Leigh Cowart

Contributor

Leigh Cowart is a researcher and journalist with more than ten years of experience. They have been writing for Popular Science since 2021. They cover bodies, brains, and what science can teach us about our inner lives. 

Highlights

  • Loves thinking about bodies and emotions, from the molecular level to the societal
  • Has probably eaten hotter peppers than you have 
  • Author of Hurts So Good: The Science and Culture of Pain on Purpose

Experience

Cowart’s work has appeared in The Washington Post, New York Magazine, Buzzfeed News, Hazlitt, Wired, and other outlets.

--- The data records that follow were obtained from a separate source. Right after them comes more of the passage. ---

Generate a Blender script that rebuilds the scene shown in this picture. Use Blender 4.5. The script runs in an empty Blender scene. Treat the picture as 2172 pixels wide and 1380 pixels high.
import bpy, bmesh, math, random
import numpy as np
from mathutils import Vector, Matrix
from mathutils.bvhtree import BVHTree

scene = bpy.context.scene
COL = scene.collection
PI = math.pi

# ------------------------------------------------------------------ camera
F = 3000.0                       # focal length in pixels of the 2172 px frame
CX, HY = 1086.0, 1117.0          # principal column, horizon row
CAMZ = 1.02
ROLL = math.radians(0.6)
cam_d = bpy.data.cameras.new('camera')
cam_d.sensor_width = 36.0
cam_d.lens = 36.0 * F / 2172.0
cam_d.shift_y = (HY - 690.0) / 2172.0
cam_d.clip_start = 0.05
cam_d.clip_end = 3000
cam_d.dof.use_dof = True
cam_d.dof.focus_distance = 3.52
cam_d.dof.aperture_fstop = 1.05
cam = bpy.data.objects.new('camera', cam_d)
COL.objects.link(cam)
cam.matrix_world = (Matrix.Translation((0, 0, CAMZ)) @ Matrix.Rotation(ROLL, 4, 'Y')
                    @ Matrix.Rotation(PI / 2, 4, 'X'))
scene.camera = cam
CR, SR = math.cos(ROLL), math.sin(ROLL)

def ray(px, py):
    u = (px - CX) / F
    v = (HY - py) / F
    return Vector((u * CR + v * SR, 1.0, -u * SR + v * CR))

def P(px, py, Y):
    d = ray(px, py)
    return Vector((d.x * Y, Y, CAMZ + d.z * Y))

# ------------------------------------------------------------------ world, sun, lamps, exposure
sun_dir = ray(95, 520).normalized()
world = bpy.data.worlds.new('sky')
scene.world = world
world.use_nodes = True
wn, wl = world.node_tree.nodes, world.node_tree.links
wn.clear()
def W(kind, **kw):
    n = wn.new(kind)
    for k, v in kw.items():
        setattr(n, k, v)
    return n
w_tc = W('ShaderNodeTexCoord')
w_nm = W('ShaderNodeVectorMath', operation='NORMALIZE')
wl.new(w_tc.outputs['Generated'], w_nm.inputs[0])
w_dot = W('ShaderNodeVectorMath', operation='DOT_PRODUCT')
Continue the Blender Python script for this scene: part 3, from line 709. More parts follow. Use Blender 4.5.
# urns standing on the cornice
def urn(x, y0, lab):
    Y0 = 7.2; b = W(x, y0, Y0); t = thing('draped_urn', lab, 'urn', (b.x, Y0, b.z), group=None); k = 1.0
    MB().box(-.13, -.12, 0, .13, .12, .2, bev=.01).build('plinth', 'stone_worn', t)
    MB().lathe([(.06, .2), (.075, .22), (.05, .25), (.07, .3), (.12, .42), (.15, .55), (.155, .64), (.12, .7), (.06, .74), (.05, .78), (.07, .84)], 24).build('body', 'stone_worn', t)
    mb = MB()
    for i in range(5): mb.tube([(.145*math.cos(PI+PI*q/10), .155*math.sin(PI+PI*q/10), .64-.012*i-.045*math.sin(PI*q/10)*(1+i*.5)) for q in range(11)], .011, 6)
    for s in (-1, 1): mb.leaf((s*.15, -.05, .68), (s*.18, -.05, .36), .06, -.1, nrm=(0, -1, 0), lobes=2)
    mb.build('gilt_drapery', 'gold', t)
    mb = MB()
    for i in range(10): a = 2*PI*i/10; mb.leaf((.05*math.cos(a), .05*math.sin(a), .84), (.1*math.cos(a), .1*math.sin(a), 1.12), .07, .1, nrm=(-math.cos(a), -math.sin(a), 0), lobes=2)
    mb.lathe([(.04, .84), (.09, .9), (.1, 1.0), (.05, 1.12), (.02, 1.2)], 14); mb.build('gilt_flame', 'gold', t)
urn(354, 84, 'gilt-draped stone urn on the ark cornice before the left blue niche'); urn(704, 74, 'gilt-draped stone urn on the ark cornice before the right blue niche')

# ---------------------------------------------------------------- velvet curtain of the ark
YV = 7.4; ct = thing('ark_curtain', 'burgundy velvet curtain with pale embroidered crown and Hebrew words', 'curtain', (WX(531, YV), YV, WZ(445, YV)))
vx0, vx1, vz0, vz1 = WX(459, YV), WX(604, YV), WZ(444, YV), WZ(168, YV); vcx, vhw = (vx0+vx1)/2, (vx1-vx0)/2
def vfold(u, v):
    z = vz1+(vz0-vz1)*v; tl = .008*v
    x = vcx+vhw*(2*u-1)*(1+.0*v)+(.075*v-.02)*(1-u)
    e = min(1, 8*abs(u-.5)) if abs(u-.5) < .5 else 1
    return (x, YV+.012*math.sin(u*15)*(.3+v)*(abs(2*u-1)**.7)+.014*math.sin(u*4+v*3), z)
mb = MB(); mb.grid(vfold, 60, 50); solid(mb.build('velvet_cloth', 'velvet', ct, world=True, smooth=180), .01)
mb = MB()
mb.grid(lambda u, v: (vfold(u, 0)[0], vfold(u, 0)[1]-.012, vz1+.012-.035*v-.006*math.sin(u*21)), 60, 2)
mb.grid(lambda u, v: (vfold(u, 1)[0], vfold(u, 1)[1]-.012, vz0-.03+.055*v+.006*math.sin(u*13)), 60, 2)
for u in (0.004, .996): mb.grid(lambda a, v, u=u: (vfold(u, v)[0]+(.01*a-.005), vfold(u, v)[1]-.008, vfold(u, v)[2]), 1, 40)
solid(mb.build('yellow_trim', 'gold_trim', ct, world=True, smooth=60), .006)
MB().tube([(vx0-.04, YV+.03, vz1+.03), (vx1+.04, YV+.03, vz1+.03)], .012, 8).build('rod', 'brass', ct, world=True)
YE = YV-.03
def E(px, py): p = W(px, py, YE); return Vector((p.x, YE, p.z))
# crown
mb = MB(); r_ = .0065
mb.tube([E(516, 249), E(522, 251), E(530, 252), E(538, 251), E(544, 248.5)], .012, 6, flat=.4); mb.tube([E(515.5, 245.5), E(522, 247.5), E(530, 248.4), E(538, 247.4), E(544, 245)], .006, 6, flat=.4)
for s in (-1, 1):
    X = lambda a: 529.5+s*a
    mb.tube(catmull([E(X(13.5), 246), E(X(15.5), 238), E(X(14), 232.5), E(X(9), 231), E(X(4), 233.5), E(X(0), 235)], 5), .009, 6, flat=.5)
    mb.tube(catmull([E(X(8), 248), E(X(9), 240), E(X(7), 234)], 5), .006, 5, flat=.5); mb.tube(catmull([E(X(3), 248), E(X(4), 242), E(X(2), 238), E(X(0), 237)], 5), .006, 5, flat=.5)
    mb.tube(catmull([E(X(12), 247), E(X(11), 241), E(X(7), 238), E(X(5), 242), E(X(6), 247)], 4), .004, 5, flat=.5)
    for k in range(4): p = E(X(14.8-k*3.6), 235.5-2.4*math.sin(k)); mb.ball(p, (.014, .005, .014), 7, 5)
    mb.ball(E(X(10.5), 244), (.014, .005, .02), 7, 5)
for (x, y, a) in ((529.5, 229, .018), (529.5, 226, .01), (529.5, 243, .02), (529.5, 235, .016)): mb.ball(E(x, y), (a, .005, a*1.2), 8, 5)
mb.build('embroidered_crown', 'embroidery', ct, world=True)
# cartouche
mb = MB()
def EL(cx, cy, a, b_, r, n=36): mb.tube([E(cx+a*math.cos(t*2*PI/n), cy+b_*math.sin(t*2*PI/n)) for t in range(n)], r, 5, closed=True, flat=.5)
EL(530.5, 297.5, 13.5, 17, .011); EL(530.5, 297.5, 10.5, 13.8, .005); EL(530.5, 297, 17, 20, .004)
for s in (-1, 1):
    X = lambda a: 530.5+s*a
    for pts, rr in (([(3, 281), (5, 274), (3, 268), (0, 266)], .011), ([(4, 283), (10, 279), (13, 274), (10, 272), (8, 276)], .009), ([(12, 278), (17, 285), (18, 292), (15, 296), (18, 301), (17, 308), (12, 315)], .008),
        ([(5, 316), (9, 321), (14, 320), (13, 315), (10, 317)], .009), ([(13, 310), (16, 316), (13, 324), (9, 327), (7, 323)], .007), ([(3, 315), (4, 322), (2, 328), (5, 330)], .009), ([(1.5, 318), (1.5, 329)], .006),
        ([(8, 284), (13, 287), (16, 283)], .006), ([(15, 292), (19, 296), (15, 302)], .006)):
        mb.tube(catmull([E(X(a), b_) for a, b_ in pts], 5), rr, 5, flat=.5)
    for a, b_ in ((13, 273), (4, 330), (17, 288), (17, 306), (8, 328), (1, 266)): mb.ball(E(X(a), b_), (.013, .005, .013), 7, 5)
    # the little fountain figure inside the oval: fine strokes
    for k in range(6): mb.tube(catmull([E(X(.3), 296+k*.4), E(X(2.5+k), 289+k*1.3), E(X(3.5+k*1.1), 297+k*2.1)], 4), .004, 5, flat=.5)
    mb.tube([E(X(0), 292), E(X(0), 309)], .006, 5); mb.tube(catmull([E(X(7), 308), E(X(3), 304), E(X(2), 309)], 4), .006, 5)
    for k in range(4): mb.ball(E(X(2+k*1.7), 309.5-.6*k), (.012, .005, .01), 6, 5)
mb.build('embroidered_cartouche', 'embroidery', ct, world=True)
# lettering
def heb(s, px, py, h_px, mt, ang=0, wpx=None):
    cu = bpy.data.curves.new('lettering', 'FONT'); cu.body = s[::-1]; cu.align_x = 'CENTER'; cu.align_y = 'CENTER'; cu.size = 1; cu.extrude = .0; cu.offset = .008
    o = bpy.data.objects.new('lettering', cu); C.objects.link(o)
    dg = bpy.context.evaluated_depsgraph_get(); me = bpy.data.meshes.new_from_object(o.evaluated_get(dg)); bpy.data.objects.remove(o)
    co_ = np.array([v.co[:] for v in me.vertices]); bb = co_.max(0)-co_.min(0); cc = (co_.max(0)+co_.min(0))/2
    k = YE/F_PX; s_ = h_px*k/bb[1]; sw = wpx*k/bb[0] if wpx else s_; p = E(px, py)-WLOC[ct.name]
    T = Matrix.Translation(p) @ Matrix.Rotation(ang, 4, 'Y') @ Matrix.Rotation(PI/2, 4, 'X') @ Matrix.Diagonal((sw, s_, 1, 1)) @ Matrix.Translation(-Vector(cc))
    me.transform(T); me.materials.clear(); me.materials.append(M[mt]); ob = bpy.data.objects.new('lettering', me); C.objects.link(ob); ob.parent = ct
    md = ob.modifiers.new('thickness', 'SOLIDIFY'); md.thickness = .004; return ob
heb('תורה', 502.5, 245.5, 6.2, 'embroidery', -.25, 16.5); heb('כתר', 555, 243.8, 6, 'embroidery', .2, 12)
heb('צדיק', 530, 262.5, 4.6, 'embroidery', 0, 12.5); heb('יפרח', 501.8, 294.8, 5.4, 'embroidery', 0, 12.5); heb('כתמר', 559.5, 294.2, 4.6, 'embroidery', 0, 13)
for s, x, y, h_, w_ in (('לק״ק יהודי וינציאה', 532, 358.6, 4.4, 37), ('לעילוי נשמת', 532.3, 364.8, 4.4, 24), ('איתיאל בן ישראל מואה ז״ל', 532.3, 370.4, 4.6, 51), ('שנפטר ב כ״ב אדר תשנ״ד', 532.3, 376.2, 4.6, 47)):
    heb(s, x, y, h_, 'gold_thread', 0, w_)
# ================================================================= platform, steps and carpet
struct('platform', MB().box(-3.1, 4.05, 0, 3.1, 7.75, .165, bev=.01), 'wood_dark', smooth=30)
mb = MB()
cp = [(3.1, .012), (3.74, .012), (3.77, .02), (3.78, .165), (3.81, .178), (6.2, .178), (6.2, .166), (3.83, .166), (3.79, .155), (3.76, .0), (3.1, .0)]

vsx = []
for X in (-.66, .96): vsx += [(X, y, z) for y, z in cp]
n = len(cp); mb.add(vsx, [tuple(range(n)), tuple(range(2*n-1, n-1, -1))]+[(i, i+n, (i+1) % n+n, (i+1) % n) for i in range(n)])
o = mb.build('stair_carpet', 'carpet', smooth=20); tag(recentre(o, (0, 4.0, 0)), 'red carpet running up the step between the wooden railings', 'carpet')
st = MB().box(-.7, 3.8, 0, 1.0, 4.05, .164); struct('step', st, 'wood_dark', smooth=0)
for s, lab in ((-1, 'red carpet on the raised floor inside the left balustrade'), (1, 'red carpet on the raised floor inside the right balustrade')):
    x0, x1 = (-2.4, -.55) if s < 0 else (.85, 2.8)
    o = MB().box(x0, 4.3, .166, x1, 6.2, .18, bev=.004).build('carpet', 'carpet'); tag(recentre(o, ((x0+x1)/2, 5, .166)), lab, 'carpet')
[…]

Their book, Hurts So Good: The Science and Culture of Pain on Purpose, has been featured in The New York Times, NPR, The Wall Street Journal, The New Yorker, and others. Before becoming a journalist, Cowart was immersed academia, doing research on subjects like sexual dimorphism in leaf-nosed bats and resource allocation in flowers.

Currently, their principal area of interest involves the intersection of inner life and the practical existence of being a body. Cowart’s recent book is an exploration of all the ways humans engage in pain on purpose, why we do it, and what we get out of it. According to The Wall Street Journal, “[t]here’s possibly no one alive more qualified to write about pain than Leigh Cowart.”

Education

Cowart attended New College of Florida and University of North Carolina at Asheville. During their time there, they were awarded several grants, including Sigma Xi grant-in-aid-of-research. They have presented their research at the Ecological Society of America annual meeting, and others. They have been published in the International Journal of Plant Sciences. Cowart got pregnant near the end of their degree program and never graduated.

Favorite weird science fact

Hot peppers burn not because they singe your tastebuds, but because the capsaicin tricks the temperature receptors inside your mouth into pulling the fire alarm.